Commercial builders like O’Neill Construction Group in Portland, Oregon, have been booked up lately. 

“Everything from doing work at the airport to light rail to multifamily housing units,” said the company’s president, Maurice Rahming. “Business has been extremely busy.”

So busy, in fact, that “we are definitely having to say no at times,” he added.

It’s companies like Rahming’s that are seeing this boom in construction spending — namely commercial and industrial building firms, according to Chad Moutray, chief economist with the National Association of Manufacturers. 

“This data is largely picking up as a proxy for reshoring and nearshoring in the U.S.,” Moutray said.

He’s talking about all those dollars the Joe Biden administration recently dedicated to semiconductor chip manufacturing and battery production. Those warehouses and production factories need to be built, and that’s one reason construction firms are busy these days. 

But those firms are still paying a premium for labor, said Anirban Basu, chief economist at Associated Builders and Contractors. 

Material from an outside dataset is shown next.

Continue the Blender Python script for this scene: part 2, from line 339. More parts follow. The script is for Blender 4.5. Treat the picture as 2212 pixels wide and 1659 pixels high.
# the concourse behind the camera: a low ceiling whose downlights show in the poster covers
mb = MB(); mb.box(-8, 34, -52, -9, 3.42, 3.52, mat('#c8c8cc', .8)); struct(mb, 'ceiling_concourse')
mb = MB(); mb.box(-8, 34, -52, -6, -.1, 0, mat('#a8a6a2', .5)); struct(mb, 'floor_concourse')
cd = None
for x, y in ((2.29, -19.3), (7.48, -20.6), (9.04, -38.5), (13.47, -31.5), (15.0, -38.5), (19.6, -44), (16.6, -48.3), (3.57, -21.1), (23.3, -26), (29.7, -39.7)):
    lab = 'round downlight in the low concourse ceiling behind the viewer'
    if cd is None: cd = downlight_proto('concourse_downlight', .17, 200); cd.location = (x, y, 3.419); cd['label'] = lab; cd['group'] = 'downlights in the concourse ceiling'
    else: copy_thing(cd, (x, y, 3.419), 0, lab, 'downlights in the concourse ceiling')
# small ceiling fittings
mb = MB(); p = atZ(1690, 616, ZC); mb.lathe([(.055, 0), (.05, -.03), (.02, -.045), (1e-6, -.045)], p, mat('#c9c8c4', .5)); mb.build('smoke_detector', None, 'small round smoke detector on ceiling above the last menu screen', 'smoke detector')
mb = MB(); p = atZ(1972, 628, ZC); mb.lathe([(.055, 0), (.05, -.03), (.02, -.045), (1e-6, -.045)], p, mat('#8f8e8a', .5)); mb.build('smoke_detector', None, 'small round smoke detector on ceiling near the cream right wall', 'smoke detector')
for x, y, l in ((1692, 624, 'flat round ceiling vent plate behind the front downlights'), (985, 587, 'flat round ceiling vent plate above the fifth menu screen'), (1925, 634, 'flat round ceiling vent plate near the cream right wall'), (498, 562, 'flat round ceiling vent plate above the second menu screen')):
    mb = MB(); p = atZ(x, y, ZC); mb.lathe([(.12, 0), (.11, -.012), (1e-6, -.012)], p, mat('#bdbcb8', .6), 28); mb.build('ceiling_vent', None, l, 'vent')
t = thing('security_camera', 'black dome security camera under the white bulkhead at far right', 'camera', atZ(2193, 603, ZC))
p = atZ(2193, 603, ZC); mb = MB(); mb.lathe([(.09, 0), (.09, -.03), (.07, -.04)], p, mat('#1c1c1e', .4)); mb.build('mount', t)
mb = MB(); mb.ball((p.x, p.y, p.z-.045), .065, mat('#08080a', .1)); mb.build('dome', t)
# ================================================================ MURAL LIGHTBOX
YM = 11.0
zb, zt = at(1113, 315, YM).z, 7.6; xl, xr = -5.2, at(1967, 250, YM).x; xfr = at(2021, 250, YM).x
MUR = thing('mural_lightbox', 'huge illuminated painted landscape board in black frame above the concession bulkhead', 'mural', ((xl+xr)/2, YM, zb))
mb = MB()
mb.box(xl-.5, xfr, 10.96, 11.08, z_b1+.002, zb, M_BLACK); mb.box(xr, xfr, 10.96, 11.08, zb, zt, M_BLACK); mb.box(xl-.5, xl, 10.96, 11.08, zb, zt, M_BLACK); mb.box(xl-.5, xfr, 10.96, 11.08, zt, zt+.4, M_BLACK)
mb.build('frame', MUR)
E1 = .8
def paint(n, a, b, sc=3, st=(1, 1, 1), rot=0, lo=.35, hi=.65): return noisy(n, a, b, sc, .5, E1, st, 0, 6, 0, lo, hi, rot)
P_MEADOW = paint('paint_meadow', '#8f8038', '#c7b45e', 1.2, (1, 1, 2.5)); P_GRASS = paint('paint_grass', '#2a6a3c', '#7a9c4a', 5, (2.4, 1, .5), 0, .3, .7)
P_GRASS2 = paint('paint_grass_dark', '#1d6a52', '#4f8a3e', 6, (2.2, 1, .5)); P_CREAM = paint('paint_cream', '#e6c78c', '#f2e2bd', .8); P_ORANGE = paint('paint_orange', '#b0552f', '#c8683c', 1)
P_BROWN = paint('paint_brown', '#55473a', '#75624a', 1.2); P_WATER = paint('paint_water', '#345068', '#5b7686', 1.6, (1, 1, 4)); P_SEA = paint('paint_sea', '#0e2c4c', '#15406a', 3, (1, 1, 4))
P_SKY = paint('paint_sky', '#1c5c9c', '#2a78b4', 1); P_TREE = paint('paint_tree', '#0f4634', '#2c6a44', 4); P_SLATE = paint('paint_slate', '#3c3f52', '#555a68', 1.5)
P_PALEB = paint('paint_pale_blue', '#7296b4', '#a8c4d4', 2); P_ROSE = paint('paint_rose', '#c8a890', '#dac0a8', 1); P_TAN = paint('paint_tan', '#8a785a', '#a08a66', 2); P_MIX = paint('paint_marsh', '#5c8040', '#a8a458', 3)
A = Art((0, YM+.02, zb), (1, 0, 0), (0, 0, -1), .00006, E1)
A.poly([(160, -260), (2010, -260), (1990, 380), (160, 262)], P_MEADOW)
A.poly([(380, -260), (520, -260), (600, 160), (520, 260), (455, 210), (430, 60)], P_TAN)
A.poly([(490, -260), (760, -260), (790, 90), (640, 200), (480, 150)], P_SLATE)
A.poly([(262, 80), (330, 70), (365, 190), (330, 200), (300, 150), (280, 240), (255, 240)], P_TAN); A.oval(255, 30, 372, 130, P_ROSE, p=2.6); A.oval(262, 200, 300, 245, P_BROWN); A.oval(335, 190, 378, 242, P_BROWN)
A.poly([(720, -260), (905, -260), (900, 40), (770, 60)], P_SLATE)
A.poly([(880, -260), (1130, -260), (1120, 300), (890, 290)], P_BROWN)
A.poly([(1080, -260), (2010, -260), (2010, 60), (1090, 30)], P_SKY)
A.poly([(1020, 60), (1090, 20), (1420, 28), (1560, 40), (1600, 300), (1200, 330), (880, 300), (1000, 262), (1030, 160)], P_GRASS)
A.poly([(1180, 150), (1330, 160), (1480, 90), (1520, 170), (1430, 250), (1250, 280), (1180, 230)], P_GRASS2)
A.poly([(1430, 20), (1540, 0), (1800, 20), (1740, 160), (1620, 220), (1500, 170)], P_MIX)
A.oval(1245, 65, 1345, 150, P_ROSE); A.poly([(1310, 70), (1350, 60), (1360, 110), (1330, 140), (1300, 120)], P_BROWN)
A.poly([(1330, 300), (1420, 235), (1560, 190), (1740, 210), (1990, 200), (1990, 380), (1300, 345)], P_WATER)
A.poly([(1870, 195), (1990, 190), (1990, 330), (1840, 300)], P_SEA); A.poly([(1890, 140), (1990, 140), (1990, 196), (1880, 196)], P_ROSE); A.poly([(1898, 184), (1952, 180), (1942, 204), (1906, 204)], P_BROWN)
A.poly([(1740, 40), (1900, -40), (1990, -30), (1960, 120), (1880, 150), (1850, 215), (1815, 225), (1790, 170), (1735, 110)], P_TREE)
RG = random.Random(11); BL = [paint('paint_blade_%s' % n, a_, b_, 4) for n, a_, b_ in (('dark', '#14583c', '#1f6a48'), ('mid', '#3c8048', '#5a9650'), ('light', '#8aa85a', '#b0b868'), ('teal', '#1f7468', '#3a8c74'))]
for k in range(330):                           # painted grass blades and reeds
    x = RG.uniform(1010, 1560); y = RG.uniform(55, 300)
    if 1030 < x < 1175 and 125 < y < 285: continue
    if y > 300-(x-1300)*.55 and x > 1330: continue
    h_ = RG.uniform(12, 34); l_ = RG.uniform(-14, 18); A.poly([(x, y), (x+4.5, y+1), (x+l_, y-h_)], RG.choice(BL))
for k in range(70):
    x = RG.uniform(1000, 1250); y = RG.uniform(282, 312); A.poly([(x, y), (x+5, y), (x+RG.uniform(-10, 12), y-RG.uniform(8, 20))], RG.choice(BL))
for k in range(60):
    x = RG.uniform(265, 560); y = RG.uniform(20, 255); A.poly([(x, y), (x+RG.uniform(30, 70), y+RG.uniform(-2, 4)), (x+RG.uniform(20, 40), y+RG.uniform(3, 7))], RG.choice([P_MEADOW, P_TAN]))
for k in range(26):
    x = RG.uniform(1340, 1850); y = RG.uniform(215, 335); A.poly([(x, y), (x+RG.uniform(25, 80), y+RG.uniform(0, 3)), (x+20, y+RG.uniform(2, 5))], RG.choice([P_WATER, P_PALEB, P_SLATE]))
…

“The construction worker is becoming more expensive faster than in other segments, and that’s because they’re in such short supply and such high demand,” he said.

And higher labor costs drive up the overall cost of construction. “It makes the fight on inflation that much more challenging,” Basu said.

Typically, the construction workforce is one of the first to suffer amid higher borrowing costs, he added. But for now, that sector isn’t showing any signs of slowing.